Chiral Quantum Optics

TL;DR

Chiral quantum optics explores how light-matter interactions depend on direction and polarization in nanostructures, enabling advanced quantum devices and networks with non-reciprocal and deterministic functionalities.

Contribution

This paper reviews the emerging field of chiral quantum optics, highlighting new mechanisms and applications for directional light-matter interactions in nanostructures.

Findings

Enables non-reciprocal single-photon devices

Facilitates deterministic spin-photon interfaces

Opens pathways for complex quantum networks

Abstract

At the most fundamental level, the interaction between light and matter is manifested by the emission and absorption of single photons by single quantum emitters. Controlling light--matter interaction is the basis for diverse applications ranging from light technology to quantum--information processing.
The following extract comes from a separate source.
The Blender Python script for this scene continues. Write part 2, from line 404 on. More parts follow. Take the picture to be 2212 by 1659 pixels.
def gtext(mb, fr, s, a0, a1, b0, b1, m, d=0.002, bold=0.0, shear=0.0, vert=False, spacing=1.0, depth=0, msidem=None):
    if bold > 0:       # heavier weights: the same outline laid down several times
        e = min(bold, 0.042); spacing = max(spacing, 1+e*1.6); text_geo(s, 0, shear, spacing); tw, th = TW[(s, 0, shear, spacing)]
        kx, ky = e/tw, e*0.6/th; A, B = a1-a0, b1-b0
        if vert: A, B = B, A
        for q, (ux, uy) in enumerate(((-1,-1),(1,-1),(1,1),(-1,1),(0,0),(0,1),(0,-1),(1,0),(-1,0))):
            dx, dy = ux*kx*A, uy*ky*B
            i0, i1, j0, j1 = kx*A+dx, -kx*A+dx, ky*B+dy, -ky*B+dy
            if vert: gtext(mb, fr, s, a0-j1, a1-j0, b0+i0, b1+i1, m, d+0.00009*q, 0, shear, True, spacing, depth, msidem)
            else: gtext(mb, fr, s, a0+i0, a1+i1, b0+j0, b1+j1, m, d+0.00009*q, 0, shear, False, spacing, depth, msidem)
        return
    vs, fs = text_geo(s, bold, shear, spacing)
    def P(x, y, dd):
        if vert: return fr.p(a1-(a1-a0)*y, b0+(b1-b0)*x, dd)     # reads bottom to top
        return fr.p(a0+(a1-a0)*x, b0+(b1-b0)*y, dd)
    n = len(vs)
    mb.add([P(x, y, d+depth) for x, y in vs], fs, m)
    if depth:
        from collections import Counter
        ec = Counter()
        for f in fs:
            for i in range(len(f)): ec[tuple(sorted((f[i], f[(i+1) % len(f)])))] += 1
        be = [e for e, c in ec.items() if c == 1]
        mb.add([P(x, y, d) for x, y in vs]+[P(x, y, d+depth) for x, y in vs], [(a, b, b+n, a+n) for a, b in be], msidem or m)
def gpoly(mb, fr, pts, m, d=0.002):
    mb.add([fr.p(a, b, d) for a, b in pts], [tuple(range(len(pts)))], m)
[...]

Many of these applications are nowadays based on photonic nanostructures strongly benefitting from their scalability and integrability. The confinement of light in such nanostructures imposes an inherent link between the local polarization and propagation direction of light. This leads to {\em chiral light--matter interaction}, i.e., the emission and absorption of photons depend on the propagation direction and local polarization of light as well as the polarization of the emitter transition. The burgeoning research field of {\em chiral quantum optics} offers fundamentally new functionalities and applications both for single emitters and ensembles thereof. For instance, a chiral light--matter interface enables the realization of integrated non--reciprocal single--photon devices and deterministic spin--photon interfaces. Moreover, engineering directional photonic reservoirs opens new avenues for constructing complex quantum circuits and networks, which may be applied to simulate a new class of quantum many--body systems.